Monday, Aug. 10, 1953
Wary Peace
Truce is not something front-line soldiers are trained for; the feeling was strange. Across the front, the Chinese and North Koreans had their orders; they worked hard to convince the U.N. soldiers that the armistice was an occasion for fun & frolic.
At T-Bone Hill, the Reds built an arch of evergreen boughs, invited the G.I.s to "come on over and we will walk through the arch as brothers." At Arsenal Hill. Chinese banged pans, shuffled through the Yangko (harvest dance), while a man's voice, in good English, boomed over the loudspeaker: "Hello, G.I. The war is over. Let's sing together My Old Kentucky Home. I'll give you the beat first." Nobody took him up, so he sang alone.
At Old Baldy the Chinese displayed big cardboard Picasso "peace doves," ran up red, yellow and pink flags, and erected on the crest a huge sign proclaiming "celebration for the signing of the armistice." While G.I.s ogled. Chinese and North Korean girls, in pigtails and with slacks rolled above the knee, sang plaintive songs into hillside microphones and invited their audience to "come on over and talk."
The Grisly Hours. Only in a few places did G.I.s disobey the Eighth Army order not to mingle with the enemy. Even then, it was not to "celebrate." A few days before the truce, marines on the western front had been engaged in a fierce fight with the Chinese. Two hundred bodies, all but a few of them Chinese, lay on East Berlin Hill and in the valley around the outpost. At the first dawn of peace, a handful of Chinese started up the slope toward Marine positions 25 yards away. Carefully the Reds wound through the debris of war: unexploded hand grenades, live mortar shells, empty machine-gun belts, smashed helmets--and the bodies. The marines let the Chinese pass a makeshift barrier, but spurned proffered Chinese cigarettes. Then one marine pointed at a Chinese corpse lying head down in a marine trench, and at a mutilated body of a marine on the Chinese side. He swept his hand back and forth to signify a trade. The Chinese agreed. For three silent, grisly hours, the Chinese and marines pulled their dead from each other's cluttered trenches.
"Do Not Enter." There was other work to be done. Stripped to the waist in the hot sun, G.I.s tore sandbags from frontline bunkers and cut them up so that the Chinese might not sneak in and recover them. Heavy timbers, imported from the U.S., were salvaged and trucked to the rear. Camouflage netting and barbed wire were rolled up and taken away. For three days roads near the front were churned to dust as hundreds of trucks, shuttling to and from the front, carted off tons of ammunition, guns, flamethrowers, heavy machine guns, stoves, radios and telephone wire. Rear units knocked down tents and mess halls that had stood undisturbed for two years. Artillery pieces backed out of semipermanent, neatly fenced-in positions, surrounded by bushes and flowers.

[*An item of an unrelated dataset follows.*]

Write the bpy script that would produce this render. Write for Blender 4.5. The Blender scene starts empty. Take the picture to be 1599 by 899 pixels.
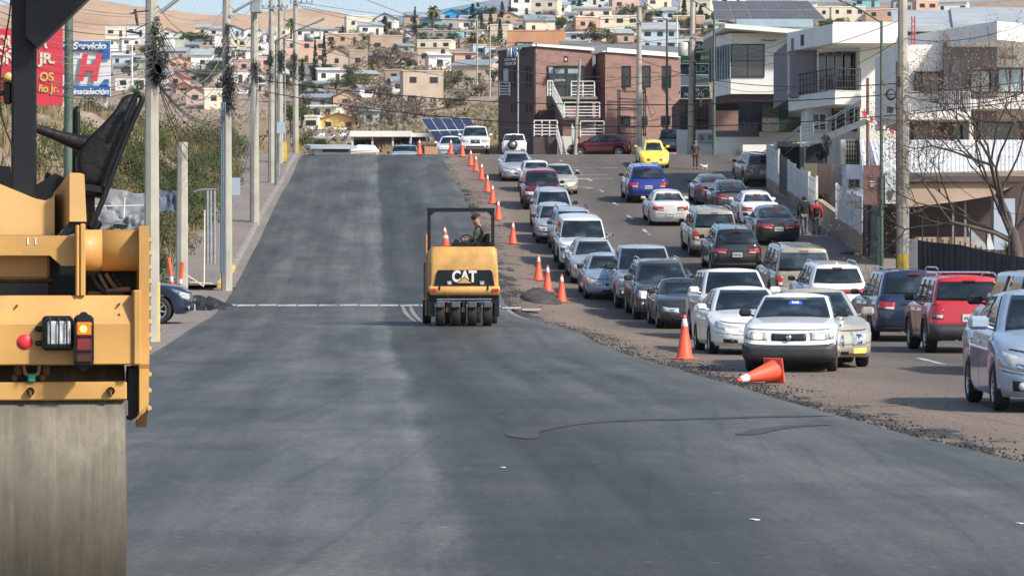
import bpy, bmesh, math, random
from mathutils import Vector, Matrix, Euler
R = math.radians
PI = math.pi
F = 4500.0
CX, HY, CH = 799.5, 435.0, 1.65
sc = bpy.context.scene
COL = sc.collection

# ---------------- camera, world, sun, exposure ----------------
cam_d = bpy.data.cameras.new('camera')
cam = bpy.data.objects.new('camera', cam_d)
COL.objects.link(cam)
cam.location = (0, 0, CH)
cam.rotation_euler = (R(90), 0, 0)
cam_d.sensor_width = 36.0
cam_d.sensor_fit = 'HORIZONTAL'
cam_d.lens = 36.0 * F / 1599.0
cam_d.shift_y = -(449.5 - HY) / 1599.0
cam_d.clip_start = 0.5
cam_d.clip_end = 30000
sc.camera = cam
SUN_AZ = R(127)      # clockwise from +Y (north)
SUN_EL = R(40)
w = bpy.data.worlds.new('World')
sc.world = w
w.use_nodes = True
nt = w.node_tree
nt.nodes.clear()
wo = nt.nodes.new('ShaderNodeOutputWorld')
bg = nt.nodes.new('ShaderNodeBackground')
sky = nt.nodes.new('ShaderNodeTexSky')
sky.sky_type = 'NISHITA'
sky.sun_disc = False
sky.sun_elevation = SUN_EL
sky.sun_rotation = SUN_AZ
sky.altitude = 700
sky.air_density = 1.0
sky.dust_density = 2.0
sky.ozone_density = 1.0
bg.inputs[1].default_value = 0.125
nt.links.new(sky.outputs[0], bg.inputs[0])
nt.links.new(bg.outputs[0], wo.inputs[0])
sd = bpy.data.lights.new('sun', 'SUN')
sd.energy = 3.8
sd.angle = R(4)
sd.color = (1.0, 0.93, 0.82)
sun = bpy.data.objects.new('sun', sd)
COL.objects.link(sun)
dv = Vector((math.sin(SUN_AZ) * math.cos(SUN_EL), math.cos(SUN_AZ) * math.cos(SUN_EL), math.sin(SUN_EL)))
sun.rotation_euler = dv.to_track_quat('Z', 'Y').to_euler()
sun.location = (60, -60, 90)
sc.view_settings.view_transform = 'Standard'
sc.view_settings.look = 'None'
sc.view_settings.exposure = 0.62
sc.view_settings.gamma = 1.0
sc.cycles.max_bounces = 5
sc.cycles.transparent_max_bounces = 6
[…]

All along the front, troops began erecting a double-strand barbed-wire fence, posted signs in English and Korean reading "South Limit Demilitarized Zone. Do Not Enter." All that remained in the scarred and desolate area beyond the signs were the mines and booby traps which the armistice commission must destroy with. in 45 days.
What Next? At dawn on the third day, G.I.s donned their "flak jackets" and helmets again, moved down the scarred slopes from dozens of famous hills where U.N. soldiers had died: Heartbreak Ridge, Whitehorse Mountain, Christmas Hill, The Hook, Little Gibraltar. Somber and unsmiling, the men wondered what would happen to them next.